Exercise description: Reproduce nothing but the lines from the start of the material through the line that includes "def onz(x, y, z): d", both ends included, and omit every picture.

========================

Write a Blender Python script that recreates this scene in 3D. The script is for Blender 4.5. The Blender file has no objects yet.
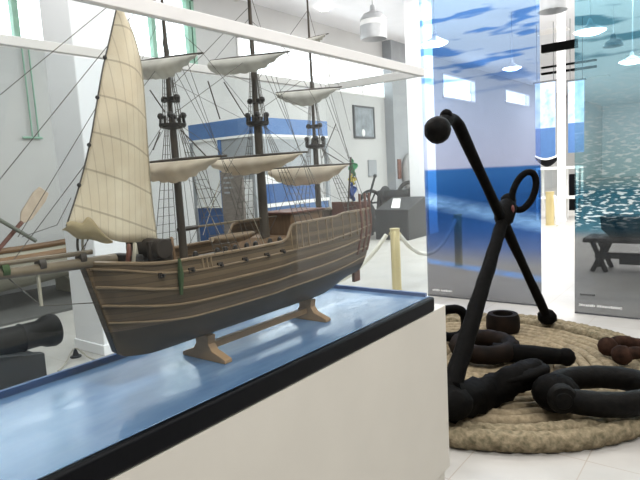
import bpy, bmesh, math, random
from mathutils import Vector, Matrix
random.seed(7)
PI = math.pi
scene = bpy.context.scene
COL = scene.collection

# ------------------------------------------------------------------ camera
F = 560.0
PITCH, ROLL = math.radians(6.9), math.radians(3.15)
YAWC, YAWS = .795, .607
_n = math.hypot(YAWC, YAWS); YAWC /= _n; YAWS /= _n
H = 1.6
def _rm(p): return Vector((p[0]*YAWC - p[1]*YAWS, p[0]*YAWS + p[1]*YAWC, p[2]))
_f = Vector((0, math.cos(PITCH), -math.sin(PITCH)))
_u = Vector((0, math.sin(PITCH), math.cos(PITCH)))
_r = Vector((1, 0, 0))
CR = _rm(math.cos(ROLL)*_r - math.sin(ROLL)*_u)
CU = _rm(math.cos(ROLL)*_u + math.sin(ROLL)*_r)
CF = _rm(_f)
CAM = Vector((0, 0, H))
cd = bpy.data.cameras.new('camera'); cam = bpy.data.objects.new('camera', cd); COL.objects.link(cam)
m = Matrix.Identity(4)
for i in range(3):
    m[i][0], m[i][1], m[i][2], m[i][3] = CR[i], CU[i], -CF[i], CAM[i]
cam.matrix_world = m
cd.sensor_width = 36; cd.lens = F/640*36; cd.clip_start = .02; cd.clip_end = 200
scene.camera = cam
# measured points of the place: where the sight line of a photo point meets a known wall, floor or deck plane
def ray(x, y): return CF + (x-320)/F*CR + (240-y)/F*CU
def onx(x, y, X): d = ray(x, y); return CAM + d*(X/d.x)
def ony(x, y, Y): d = ray(x, y); return CAM + d*(Y/d.y)
def onz(x, y, z): d = ray(x, y); return CAM + d*((z-H)/d.z)

# ------------------------------------------------------------------ materials
def lin(c):
    return tuple(((v/255)/12.92 if v/255 <= .04045 else ((v/255+.055)/1.055)**2.4) for v in c) + (1,)
def new_mat(name):
    mt = bpy.data.materials.new(name); mt.use_nodes = True
    nt = mt.node_tree
    for n in list(nt.nodes): nt.nodes.remove(n)
    out = nt.nodes.new('ShaderNodeOutputMaterial')
    return mt, nt, out
def node(nt, typ, **kw):
    n = nt.nodes.new(typ)
    for k, v in kw.items():
        if k in n.inputs: n.inputs[k].default_value = v
        else: setattr(n, k, v)
    return n
def coords(nt, scale=(1, 1, 1), loc=(0, 0, 0)):
    tc = node(nt, 'ShaderNodeTexCoord'); mp = node(nt, 'ShaderNodeMapping')
    mp.inputs['Scale'].default_value = scale; mp.inputs['Location'].default_value = loc
    nt.links.new(tc.outputs['Object'], mp.inputs['Vector'])
    return mp.outputs['Vector']
def ramp(nt, fac, stops, interp='LINEAR'):
    r = node(nt, 'ShaderNodeValToRGB'); cr = r.color_ramp; cr.interpolation = interp
    while len(cr.elements) < len(stops): cr.elements.new(.5)
    for e, (p, c) in zip(cr.elements, stops):
        e.position = p; e.color = c
    nt.links.new(fac, r.inputs['Fac'])
    return r.outputs['Color']
def mixc(nt, fac, a, b, mode='MIX'):
    n = node(nt, 'ShaderNodeMix', data_type='RGBA', blend_type=mode)
    for s, v in ((0, fac), (6, a), (7, b)):
        if hasattr(v, 'is_output'): nt.links.new(v, n.inputs[s])
        else: n.inputs[s].default_value = v
    return n.outputs[2]
def math_(nt, op, a, b=0.0, c=0.0):
    n = node(nt, 'ShaderNodeMath', operation=op)
    for i, v in enumerate((a, b, c)):
        if hasattr(v, 'is_output'): nt.links.new(v, n.inputs[i])
        else: n.inputs[i].default_value = v
    return n.outputs[0]
def M(name, col, rough=.6, metal=0.0, var=.12, scale=9.0, bump=0.0, stretch=(1, 1, 1), col2=None, spec=.5, detail=4):
    mt, nt, out = new_mat(name)
    b = node(nt, 'ShaderNodeBsdfPrincipled', Roughness=rough, Metallic=metal)
    b.inputs['Specular IOR Level'].default_value = spec
    nz = node(nt, 'ShaderNodeTexNoise', Scale=scale, Detail=detail)
    nt.links.new(coords(nt, stretch), nz.inputs['Vector'])
    c = lin(col)
    if col2 is None:
        lo = tuple(v*(1-var) for v in c[:3])+(1,); hi = tuple(min(1, v*(1+var)) for v in c[:3])+(1,)
    else: lo, hi = c, lin(col2)
    nt.links.new(ramp(nt, nz.outputs['Fac'], [(.3, lo), (.7, hi)]), b.inputs['Base Color'])
    if bump:
        bp = node(nt, 'ShaderNodeBump', Strength=bump, Distance=.01)
        nt.links.new(nz.outputs['Fac'], bp.inputs['Height']); nt.links.new(bp.outputs['Normal'], b.inputs['Normal'])
    nt.links.new(b.outputs[0], out.inputs[0])
    return mt
def emit_mat(name, col, strength):
    mt, nt, out = new_mat(name)
    e = node(nt, 'ShaderNodeEmission', Strength=strength); e.inputs['Color'].default_value = lin(col)
    nt.links.new(e.outputs[0], out.inputs[0]); return mt
def glass_mat(name, tint=(250, 252, 252), ior=1.45, rough=.0, boost=1.0):
    mt, nt, out = new_mat(name)
    t = node(nt, 'ShaderNodeBsdfTransparent'); t.inputs['Color'].default_value = lin(tint)
    g = node(nt, 'ShaderNodeBsdfGlossy', Roughness=rough)
    lw = node(nt, 'ShaderNodeLayerWeight', Blend=.5)
    sch = math_(nt, 'MULTIPLY_ADD', math_(nt, 'POWER', lw.outputs['Facing'], 5.0), .95, .04)
    mx = node(nt, 'ShaderNodeMixShader')
    nt.links.new(math_(nt, 'MULTIPLY', sch, boost), mx.inputs[0])
    nt.links.new(t.outputs[0], mx.inputs[1]); nt.links.new(g.outputs[0], mx.inputs[2])
    nt.links.new(mx.outputs[0], out.inputs[0]); return mt

def tile_mat():
    mt, nt, out = new_mat('white floor tile')
    b = node(nt, 'ShaderNodeBsdfPrincipled', Roughness=.4)
    b.inputs['Specular IOR Level'].default_value = .3
    tc = node(nt, 'ShaderNodeTexCoord'); sp = node(nt, 'ShaderNodeSeparateXYZ')
    nt.links.new(tc.outputs['Object'], sp.inputs[0])
    masks = []
    for ax, off in (('X', 1.17), ('Y', -3.05)):
        v = math_(nt, 'ADD', sp.outputs[ax], off + .54*100)
        v = math_(nt, 'DIVIDE', v, .54); v = math_(nt, 'FRACT', v)
        v = math_(nt, 'SUBTRACT', v, .5); v = math_(nt, 'ABSOLUTE', v)
        masks.append(math_(nt, 'GREATER_THAN', v, .4945))
    g = math_(nt, 'MAXIMUM', *masks)
    nz = node(nt, 'ShaderNodeTexNoise', Scale=2.5, Detail=5)
    nt.links.new(tc.outputs['Object'], nz.inputs['Vector'])
    c = ramp(nt, nz.outputs['Fac'], [(.35, lin((174, 171, 166))), (.65, lin((185, 182, 177)))])
    c = mixc(nt, g, c, lin((165, 155, 145)))
    nt.links.new(c, b.inputs['Base Color']); nt.links.new(b.outputs[0], out.inputs[0]); return mt

def board_mat():
    mt, nt, out = new_mat('brushed blue gloss paint')
    b = node(nt, 'ShaderNodeBsdfPrincipled'); b.inputs['Specular IOR Level'].default_value = .9
    nz = node(nt, 'ShaderNodeTexNoise', Scale=6.0, Detail=4); nt.links.new(coords(nt, (4, .9, 1)), nz.inputs['Vector'])
    c = ramp(nt, nz.outputs['Fac'], [(.3, lin((82, 116, 156))), (.7, lin((106, 138, 174)))])
    r = node(nt, 'ShaderNodeMapRange'); nt.links.new(nz.outputs['Fac'], r.inputs[0]); r.inputs[1].default_value = .3; r.inputs[2].default_value = .7; r.inputs[3].default_value = .10; r.inputs[4].default_value = .24
    nt.links.new(c, b.inputs['Base Color']); nt.links.new(r.outputs[0], b.inputs['Roughness'])
    nt.links.new(b.outputs[0], out.inputs[0]); return mt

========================

Exercise answer:
Write a Blender Python script that recreates this scene in 3D. The script is for Blender 4.5. The Blender file has no objects yet.
import bpy, bmesh, math, random
from mathutils import Vector, Matrix
random.seed(7)
PI = math.pi
scene = bpy.context.scene
COL = scene.collection

# ------------------------------------------------------------------ camera
F = 560.0
PITCH, ROLL = math.radians(6.9), math.radians(3.15)
YAWC, YAWS = .795, .607
_n = math.hypot(YAWC, YAWS); YAWC /= _n; YAWS /= _n
H = 1.6
def _rm(p): return Vector((p[0]*YAWC - p[1]*YAWS, p[0]*YAWS + p[1]*YAWC, p[2]))
_f = Vector((0, math.cos(PITCH), -math.sin(PITCH)))
_u = Vector((0, math.sin(PITCH), math.cos(PITCH)))
_r = Vector((1, 0, 0))
CR = _rm(math.cos(ROLL)*_r - math.sin(ROLL)*_u)
CU = _rm(math.cos(ROLL)*_u + math.sin(ROLL)*_r)
CF = _rm(_f)
CAM = Vector((0, 0, H))
cd = bpy.data.cameras.new('camera'); cam = bpy.data.objects.new('camera', cd); COL.objects.link(cam)
m = Matrix.Identity(4)
for i in range(3):
    m[i][0], m[i][1], m[i][2], m[i][3] = CR[i], CU[i], -CF[i], CAM[i]
cam.matrix_world = m
cd.sensor_width = 36; cd.lens = F/640*36; cd.clip_start = .02; cd.clip_end = 200
scene.camera = cam
# measured points of the place: where the sight line of a photo point meets a known wall, floor or deck plane
def ray(x, y): return CF + (x-320)/F*CR + (240-y)/F*CU
def onx(x, y, X): d = ray(x, y); return CAM + d*(X/d.x)
def ony(x, y, Y): d = ray(x, y); return CAM + d*(Y/d.y)
def onz(x, y, z): d = ray(x, y); return CAM + d*((z-H)/d.z)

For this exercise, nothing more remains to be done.